“Coupling water and smoke to thin deformable and rigid shells” by Guendelman, Selle, Losasso and Fedkiw

  • ©Eran Guendelman, Andrew Selle, Frank Losasso, and Ronald Fedkiw




    Coupling water and smoke to thin deformable and rigid shells



    We present a novel method for solid/fluid coupling that can treat infinitesimally thin solids modeled by a lower dimensional triangulated surface. Since classical solid/fluid coupling algorithms rasterize the solid body onto the fluid grid, an entirely new approach is required to treat thin objects that do not contain an interior region. Robust ray casting is used to augment a number of interpolation, finite difference and rendering techniques so that fluid does not leak through the triangulated surface. Moreover, we propose a technique for properly enforcing incompressibility so that fluid does not incorrectly compress (and appear to lose mass) near the triangulated surface. This allows for the robust interaction of cloth and shells with thin sheets of water.
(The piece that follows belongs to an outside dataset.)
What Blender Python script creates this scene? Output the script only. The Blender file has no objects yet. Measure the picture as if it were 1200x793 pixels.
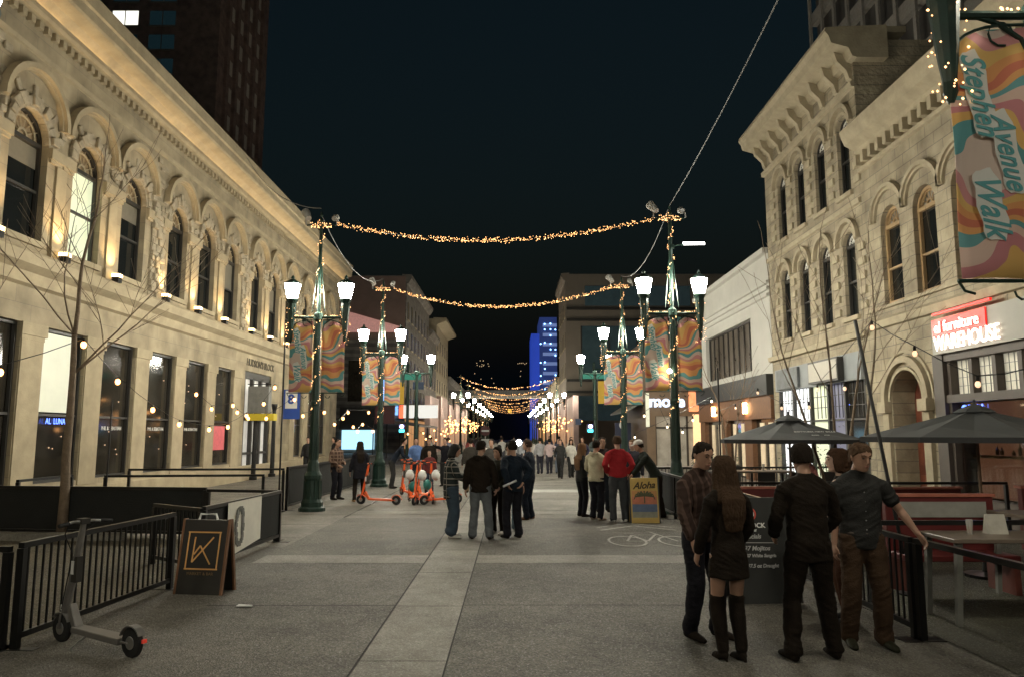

The proposed method works for both rigid body shells and for deformable manifolds such as cloth, and we present a two way coupling technique that allows the fluid’s pressure to affect the solid. Examples illustrate that our method performs well, especially in the difficult case of water and cloth where it produces visually rich interactions between the particle level set method for treating the water/air interface and our newly proposed method for treating the solid/fluid interface. We have implemented the method on both uniform and adaptive octree grids.